Пасмурный день. Все же был воздушный налет. В 4 часа должен был ехать на концерт на Выборгскую сторону. Ждал Шифмана, пока он пообедает в Доме Красной армии{169}. Вышли мы в 4.15, сели на 25-й номер и проехали одну остановку. Подъехав к Литейному мосту, вагон остановился. Немцы обстреливали Финляндский вокзал. Над нами свистели снаряды. Люди стали выбираться из трамвая и побежали искать убежища, но такового вблизи не оказалось. Я побежал, понукая все время Лазаря. Под аркой в доме Дуси Финской{170} мы хотели отстояться, но пошли в Дом Красной армии. Там встретили Черкасову. Она тоже ехала на концерт, но с моста вернулась обратно. Мы подождали полчаса и, видя, что трамваи не идут в ту сторону, решили пойти по домам. 22-го был особенно сильный обстрел — это они отмечали начало 6-го месяца войны.

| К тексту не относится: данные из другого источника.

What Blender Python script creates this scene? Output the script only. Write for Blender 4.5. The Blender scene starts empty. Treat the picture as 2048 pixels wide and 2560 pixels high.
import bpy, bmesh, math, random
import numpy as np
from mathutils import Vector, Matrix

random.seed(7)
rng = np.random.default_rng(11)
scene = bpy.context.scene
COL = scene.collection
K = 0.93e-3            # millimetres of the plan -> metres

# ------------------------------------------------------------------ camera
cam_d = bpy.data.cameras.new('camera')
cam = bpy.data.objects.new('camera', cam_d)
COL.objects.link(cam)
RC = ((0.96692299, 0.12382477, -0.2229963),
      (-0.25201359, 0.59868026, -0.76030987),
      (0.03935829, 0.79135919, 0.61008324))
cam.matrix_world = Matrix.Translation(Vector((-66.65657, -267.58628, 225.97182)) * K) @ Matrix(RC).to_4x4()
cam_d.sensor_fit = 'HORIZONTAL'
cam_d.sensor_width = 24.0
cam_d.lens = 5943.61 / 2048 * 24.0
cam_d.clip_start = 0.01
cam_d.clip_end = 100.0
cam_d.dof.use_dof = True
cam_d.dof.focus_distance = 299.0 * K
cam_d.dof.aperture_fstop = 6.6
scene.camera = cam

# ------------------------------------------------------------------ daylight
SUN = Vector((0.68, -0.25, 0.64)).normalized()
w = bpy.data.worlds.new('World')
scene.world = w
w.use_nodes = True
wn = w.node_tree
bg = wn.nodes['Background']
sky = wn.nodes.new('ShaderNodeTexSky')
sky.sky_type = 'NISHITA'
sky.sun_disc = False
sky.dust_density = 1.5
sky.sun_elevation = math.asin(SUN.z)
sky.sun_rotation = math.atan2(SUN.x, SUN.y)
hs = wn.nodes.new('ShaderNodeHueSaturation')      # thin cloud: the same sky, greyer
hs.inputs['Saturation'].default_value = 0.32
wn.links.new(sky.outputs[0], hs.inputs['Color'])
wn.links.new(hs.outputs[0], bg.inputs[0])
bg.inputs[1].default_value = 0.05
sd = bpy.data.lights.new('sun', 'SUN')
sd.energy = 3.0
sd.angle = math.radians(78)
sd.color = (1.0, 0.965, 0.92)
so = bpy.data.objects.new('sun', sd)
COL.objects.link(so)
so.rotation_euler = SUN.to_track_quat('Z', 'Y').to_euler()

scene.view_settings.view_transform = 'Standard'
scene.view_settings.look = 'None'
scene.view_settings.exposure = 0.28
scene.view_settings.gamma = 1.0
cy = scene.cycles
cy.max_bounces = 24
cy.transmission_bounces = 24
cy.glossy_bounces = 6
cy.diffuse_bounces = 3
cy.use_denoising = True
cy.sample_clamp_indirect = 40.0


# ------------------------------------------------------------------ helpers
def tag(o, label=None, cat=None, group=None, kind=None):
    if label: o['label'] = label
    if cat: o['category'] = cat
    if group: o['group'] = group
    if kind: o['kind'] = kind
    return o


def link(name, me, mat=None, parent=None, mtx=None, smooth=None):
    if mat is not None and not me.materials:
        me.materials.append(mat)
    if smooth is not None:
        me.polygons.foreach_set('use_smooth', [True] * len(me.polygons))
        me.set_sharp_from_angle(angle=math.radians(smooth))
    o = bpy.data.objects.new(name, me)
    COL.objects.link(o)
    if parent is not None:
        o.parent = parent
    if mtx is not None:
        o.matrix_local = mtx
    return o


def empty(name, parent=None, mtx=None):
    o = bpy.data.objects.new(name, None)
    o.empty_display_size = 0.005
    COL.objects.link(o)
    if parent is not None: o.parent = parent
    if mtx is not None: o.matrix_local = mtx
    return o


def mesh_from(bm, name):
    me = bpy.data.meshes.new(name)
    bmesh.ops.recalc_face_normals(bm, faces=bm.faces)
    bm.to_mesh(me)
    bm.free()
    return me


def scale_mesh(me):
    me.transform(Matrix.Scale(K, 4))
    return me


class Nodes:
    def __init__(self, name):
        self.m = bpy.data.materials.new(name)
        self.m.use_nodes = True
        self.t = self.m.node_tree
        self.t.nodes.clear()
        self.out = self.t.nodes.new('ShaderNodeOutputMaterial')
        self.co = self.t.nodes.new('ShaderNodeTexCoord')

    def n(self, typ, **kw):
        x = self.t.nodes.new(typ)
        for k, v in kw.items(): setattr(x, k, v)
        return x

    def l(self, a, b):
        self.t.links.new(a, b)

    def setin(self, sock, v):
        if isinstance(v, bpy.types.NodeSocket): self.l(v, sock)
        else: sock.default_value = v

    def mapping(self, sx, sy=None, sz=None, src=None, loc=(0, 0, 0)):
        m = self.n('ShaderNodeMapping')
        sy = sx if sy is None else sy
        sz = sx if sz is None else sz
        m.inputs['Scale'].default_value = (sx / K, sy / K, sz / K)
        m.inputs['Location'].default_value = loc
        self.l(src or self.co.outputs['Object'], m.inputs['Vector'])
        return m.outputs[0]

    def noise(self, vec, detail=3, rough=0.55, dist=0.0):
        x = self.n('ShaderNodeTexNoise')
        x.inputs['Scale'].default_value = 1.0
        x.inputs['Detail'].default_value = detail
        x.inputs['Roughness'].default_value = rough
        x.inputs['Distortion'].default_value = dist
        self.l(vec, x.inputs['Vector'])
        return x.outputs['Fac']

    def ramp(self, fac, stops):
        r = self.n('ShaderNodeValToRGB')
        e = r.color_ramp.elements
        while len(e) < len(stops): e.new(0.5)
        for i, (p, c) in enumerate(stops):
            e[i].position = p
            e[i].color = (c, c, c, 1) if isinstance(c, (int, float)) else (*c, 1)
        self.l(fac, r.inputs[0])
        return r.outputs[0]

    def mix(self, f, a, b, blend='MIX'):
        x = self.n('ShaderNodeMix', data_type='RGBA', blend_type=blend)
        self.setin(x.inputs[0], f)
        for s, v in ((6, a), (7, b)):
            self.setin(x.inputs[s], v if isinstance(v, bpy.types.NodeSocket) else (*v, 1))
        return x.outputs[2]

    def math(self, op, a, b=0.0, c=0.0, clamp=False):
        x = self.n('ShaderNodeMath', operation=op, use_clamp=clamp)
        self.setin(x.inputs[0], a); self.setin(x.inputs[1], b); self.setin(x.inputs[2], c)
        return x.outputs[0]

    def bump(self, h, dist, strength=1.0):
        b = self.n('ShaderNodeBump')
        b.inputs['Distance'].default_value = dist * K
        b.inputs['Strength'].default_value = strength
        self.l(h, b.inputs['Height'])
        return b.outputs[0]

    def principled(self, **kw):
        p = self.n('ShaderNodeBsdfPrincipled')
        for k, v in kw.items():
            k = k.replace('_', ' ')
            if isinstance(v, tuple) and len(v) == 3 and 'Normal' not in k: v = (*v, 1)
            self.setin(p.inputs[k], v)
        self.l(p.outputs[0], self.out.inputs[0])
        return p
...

25/XI в 9 часов поехал в театр на репетицию квартета. Я приехал первый, затем пришли Лазарь и Ерманок. Шер не явился. Я и Лазарь очень злились. Ерманок опять приставал со своим отъездом с Рубинштейном{171}. Шифман наотрез отказался, я тоже. Мы с Шифманом репетировали «Пассакалию» Генделя. Через час пришел Шер. У него «жена заболела» — ну ладно! Поиграли до 12-ти час. и пошли обедать в ЦДК. Шер меня все время уговаривал ехать. Когда я шел обратно в театр, навстречу мне 2 женщины везли труп, завернутый в тряпки, на санках{172}. У изголовья лежала подушка, и затвердевшие ноги далеко выдавались из санок. Мне стало очень неприятно{173}. В театре увидел Горлова{174}. Старик явно распух от голода. Михайлов{175} тоже еле ходит. Тревога: с 12-ти до 12.30, с 1.30 до 1.45. За этот короткий промежуток успел только зайти к Любе. Дома был Буся. Еще во дворе меня захватила третья тревога. Я сидел и дремал, изредка отвечая на Бусины вопросы. Пришел Сонин жилец. Поговорили. В 5 час. кончилась тревога. Я зашел в театр узнать, получила ли мне Черкасова шоколад{176}{177}. Она получила, но уже ушла. Я пошел домой. Трамваи настолько переполнены, что даже без инструмента я сесть не мог. Пошел пешком и по дороге зашел в Филармонию узнать в библиотеке насчет «Эгмонта»{178}. Библиотека была уже закрыта. Дойдя до Дома книги{179}, сел в четверку и поехал — благополучно — домой.